In classroom encounters, when teachers and students move closer to one another, they must be agile, but they must also take responsibility for themselves and for their actions, including historical ones in which they are implicated. Further, they must be generous. This does not mean that they must forgive. Some things at some times in some places are quite simply not forgivable. And even if one person, like me, decides something is forgivable, they cannot impose this decision on someone else, like the students with whom I shared my class.

As the students bring their diverse life experiences to bear in their reading, writing, and class discussions, they practice giving—albeit imperfectly, at times—and complicate their understanding of queerness and one another. They express different interpretations of what it means to come out, espouse conflicting positions about the appropriateness of assigning gendered labels to fictional characters, and move both toward and away from trans-ally and trans communities. We also witness how students move with respect to racist and antiracist ideas, and how they make sense of tensions in their religious communities and families. In some moments, we see students pulled into the embrace of communities that support their empowerment; in others, they push themselves away from these communities as acts of self-preservation against homophobia, transphobia, and racism. When students read and discuss literature depicting LGBTQ+ characters’ family dynamics, for example, they critique their own experiences being policed by family about their gender, but they also try to empathize with the fear and grief that parents of trans children might experience. Throughout their discussions, Blackburn attempts to hold space for students to change their mind, learn from one another, and be pulled by their classmates toward new understandings, preparing them to continue evolving in how they conceptualize other people’s identities as well as their own.

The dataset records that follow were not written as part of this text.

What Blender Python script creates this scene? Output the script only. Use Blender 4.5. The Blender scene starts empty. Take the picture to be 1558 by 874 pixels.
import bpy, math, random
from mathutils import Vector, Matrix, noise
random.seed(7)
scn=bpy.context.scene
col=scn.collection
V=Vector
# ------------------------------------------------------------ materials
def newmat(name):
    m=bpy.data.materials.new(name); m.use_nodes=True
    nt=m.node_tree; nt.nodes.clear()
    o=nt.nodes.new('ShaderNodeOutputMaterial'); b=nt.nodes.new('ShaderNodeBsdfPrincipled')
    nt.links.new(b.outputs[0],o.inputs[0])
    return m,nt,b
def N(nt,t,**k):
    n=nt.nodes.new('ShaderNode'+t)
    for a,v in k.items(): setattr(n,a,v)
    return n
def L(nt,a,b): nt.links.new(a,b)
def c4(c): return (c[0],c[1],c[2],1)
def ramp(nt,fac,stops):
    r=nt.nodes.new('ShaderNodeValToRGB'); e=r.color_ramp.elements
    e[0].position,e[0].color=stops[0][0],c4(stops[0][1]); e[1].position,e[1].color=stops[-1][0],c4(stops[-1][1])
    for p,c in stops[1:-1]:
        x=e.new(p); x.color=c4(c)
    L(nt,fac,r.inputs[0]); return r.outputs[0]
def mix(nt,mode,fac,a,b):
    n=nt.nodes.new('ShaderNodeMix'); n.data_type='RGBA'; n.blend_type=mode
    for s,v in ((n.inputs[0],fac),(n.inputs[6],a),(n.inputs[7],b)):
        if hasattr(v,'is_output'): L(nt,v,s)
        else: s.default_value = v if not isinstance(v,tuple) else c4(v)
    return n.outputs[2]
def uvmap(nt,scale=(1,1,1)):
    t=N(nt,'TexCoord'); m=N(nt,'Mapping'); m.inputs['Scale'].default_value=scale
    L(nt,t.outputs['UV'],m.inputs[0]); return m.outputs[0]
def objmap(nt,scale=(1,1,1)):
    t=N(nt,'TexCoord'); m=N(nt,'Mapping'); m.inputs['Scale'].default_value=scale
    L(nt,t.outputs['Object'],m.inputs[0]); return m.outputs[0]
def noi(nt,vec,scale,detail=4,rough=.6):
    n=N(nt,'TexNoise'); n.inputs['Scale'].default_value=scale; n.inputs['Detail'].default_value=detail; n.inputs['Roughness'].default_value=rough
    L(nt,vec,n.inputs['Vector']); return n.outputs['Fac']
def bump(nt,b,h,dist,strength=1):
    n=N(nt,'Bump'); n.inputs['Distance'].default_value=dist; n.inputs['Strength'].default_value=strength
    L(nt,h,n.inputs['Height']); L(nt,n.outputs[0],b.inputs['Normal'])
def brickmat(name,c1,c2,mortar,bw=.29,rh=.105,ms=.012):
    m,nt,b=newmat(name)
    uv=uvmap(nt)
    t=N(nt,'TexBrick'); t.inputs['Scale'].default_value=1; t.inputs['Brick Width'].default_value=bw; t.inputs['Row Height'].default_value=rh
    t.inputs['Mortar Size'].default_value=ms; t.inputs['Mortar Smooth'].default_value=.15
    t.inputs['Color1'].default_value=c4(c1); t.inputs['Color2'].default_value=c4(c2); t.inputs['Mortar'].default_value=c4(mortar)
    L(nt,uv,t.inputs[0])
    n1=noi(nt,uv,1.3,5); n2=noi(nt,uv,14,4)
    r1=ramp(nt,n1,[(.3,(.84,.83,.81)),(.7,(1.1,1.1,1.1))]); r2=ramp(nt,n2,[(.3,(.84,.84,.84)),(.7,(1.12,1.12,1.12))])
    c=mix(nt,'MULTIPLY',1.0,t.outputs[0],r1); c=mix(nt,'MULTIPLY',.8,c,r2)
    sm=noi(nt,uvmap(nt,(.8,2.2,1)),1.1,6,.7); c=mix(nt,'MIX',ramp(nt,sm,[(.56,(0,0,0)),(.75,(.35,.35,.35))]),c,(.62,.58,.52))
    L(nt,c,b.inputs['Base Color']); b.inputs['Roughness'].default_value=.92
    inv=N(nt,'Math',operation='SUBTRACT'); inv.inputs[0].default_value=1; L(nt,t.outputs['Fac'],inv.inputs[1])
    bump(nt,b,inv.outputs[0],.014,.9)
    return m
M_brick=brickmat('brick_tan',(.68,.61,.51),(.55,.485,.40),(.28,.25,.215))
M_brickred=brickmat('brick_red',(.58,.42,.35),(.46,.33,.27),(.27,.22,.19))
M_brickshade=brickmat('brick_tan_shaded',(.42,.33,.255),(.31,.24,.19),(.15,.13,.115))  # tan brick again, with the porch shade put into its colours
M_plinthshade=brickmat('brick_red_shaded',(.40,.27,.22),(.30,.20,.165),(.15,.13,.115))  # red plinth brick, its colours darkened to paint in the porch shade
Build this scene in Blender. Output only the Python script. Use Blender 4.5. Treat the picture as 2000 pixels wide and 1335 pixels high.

Moving Across Differences points to the urgent need for continued research on the experiences of LGBTQ+ students in schools and classrooms that strive to maintain queer-friendly learning environments. While many teachers who work with diverse groups of students want to promote their safety and inclusion, they are not all prepared to facilitate discussions about LGBTQ+ literature, and they will need support to create space in their classrooms for students to practice fluidity and movement. While Blackburn provides detailed unit plans from her course in the appendix, these do not contain much in the way of practical guidance to help teachers structure classroom discussions or activities. The plans lack mechanisms for centering student voices in the lesson planning process. Future studies might examine how teachers can partner with queer youth in the design and implementation of literacy curricula. They may consider how elevating LGBTQ+ youth voices can contribute to a queering of the classroom.

Transforming our schools and society into more compassionate and accepting spaces, where queer students and teachers can exist free of oppression, first requires healing:

Those who have survived the damages must do everything in their power to prevent their continuation. They must do everything in their power to heal. But so, too, must those who have inflicted the damages. They must take responsibility not only for what they have done but also for what they have benefited from. Without doing so, they cannot heal.

The radical possibility of classrooms like Blackburn’s, where young people have the freedom to shift in their ideas about sexuality, gender, race, religion, and family as they read and discuss diverse LGBTQ+ literature, is exactly what is at stake in efforts to prohibit discussions about sexuality and gender identity in schools. When we move closer to people who are different from us—and when we give (but not necessarily forgive) in our encounters—we establish the intimacy needed to pull one another toward new ways of understanding our differences, and closer to a kinder and more just world.